* Dataset excerpt:

[Start]

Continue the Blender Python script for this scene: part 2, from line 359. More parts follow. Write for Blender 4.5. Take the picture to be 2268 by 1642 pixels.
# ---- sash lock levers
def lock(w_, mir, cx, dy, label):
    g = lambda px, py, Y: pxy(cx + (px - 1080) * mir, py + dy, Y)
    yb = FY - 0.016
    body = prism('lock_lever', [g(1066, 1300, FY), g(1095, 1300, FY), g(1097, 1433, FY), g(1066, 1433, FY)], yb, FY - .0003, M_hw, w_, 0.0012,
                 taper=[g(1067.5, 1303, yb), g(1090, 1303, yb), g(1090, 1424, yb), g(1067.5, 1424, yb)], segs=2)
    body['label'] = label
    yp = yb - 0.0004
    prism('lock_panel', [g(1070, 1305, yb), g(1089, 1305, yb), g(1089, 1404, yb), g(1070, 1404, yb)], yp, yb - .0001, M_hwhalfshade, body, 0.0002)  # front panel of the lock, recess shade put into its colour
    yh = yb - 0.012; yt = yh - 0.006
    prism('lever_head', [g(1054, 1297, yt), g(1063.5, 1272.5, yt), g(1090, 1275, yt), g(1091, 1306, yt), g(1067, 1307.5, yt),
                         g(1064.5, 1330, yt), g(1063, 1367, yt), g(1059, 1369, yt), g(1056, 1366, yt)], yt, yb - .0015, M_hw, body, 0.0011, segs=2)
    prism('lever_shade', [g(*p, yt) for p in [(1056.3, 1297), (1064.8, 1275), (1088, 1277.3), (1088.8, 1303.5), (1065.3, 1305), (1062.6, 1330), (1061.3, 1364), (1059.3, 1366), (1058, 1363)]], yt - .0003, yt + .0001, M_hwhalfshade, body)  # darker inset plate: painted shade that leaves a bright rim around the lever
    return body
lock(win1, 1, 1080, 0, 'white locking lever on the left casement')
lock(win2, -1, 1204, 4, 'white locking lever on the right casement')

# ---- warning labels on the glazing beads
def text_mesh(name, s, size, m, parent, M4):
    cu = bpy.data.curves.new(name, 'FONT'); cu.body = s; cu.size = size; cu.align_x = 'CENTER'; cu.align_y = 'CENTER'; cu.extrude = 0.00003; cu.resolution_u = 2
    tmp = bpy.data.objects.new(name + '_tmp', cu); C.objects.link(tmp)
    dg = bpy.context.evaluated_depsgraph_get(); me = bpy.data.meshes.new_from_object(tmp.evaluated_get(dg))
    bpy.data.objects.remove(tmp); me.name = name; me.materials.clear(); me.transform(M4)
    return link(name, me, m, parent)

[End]

* Given problem: Every line of the data above should be copied exactly.

* Written answer:
Continue the Blender Python script for this scene: part 2, from line 359. More parts follow. Write for Blender 4.5. Take the picture to be 2268 by 1642 pixels.
# ---- sash lock levers
def lock(w_, mir, cx, dy, label):
    g = lambda px, py, Y: pxy(cx + (px - 1080) * mir, py + dy, Y)
    yb = FY - 0.016
    body = prism('lock_lever', [g(1066, 1300, FY), g(1095, 1300, FY), g(1097, 1433, FY), g(1066, 1433, FY)], yb, FY - .0003, M_hw, w_, 0.0012,
                 taper=[g(1067.5, 1303, yb), g(1090, 1303, yb), g(1090, 1424, yb), g(1067.5, 1424, yb)], segs=2)
    body['label'] = label
    yp = yb - 0.0004
    prism('lock_panel', [g(1070, 1305, yb), g(1089, 1305, yb), g(1089, 1404, yb), g(1070, 1404, yb)], yp, yb - .0001, M_hwhalfshade, body, 0.0002)  # front panel of the lock, recess shade put into its colour
    yh = yb - 0.012; yt = yh - 0.006
    prism('lever_head', [g(1054, 1297, yt), g(1063.5, 1272.5, yt), g(1090, 1275, yt), g(1091, 1306, yt), g(1067, 1307.5, yt),
                         g(1064.5, 1330, yt), g(1063, 1367, yt), g(1059, 1369, yt), g(1056, 1366, yt)], yt, yb - .0015, M_hw, body, 0.0011, segs=2)
    prism('lever_shade', [g(*p, yt) for p in [(1056.3, 1297), (1064.8, 1275), (1088, 1277.3), (1088.8, 1303.5), (1065.3, 1305), (1062.6, 1330), (1061.3, 1364), (1059.3, 1366), (1058, 1363)]], yt - .0003, yt + .0001, M_hwhalfshade, body)  # darker inset plate: painted shade that leaves a bright rim around the lever
    return body
lock(win1, 1, 1080, 0, 'white locking lever on the left casement')
lock(win2, -1, 1204, 4, 'white locking lever on the right casement')

# ---- warning labels on the glazing beads
def text_mesh(name, s, size, m, parent, M4):
    cu = bpy.data.curves.new(name, 'FONT'); cu.body = s; cu.size = size; cu.align_x = 'CENTER'; cu.align_y = 'CENTER'; cu.extrude = 0.00003; cu.resolution_u = 2
    tmp = bpy.data.objects.new(name + '_tmp', cu); C.objects.link(tmp)
    dg = bpy.context.evaluated_depsgraph_get(); me = bpy.data.meshes.new_from_object(tmp.evaluated_get(dg))
    bpy.data.objects.remove(tmp); me.name = name; me.materials.clear(); me.transform(M4)
    return link(name, me, m, parent)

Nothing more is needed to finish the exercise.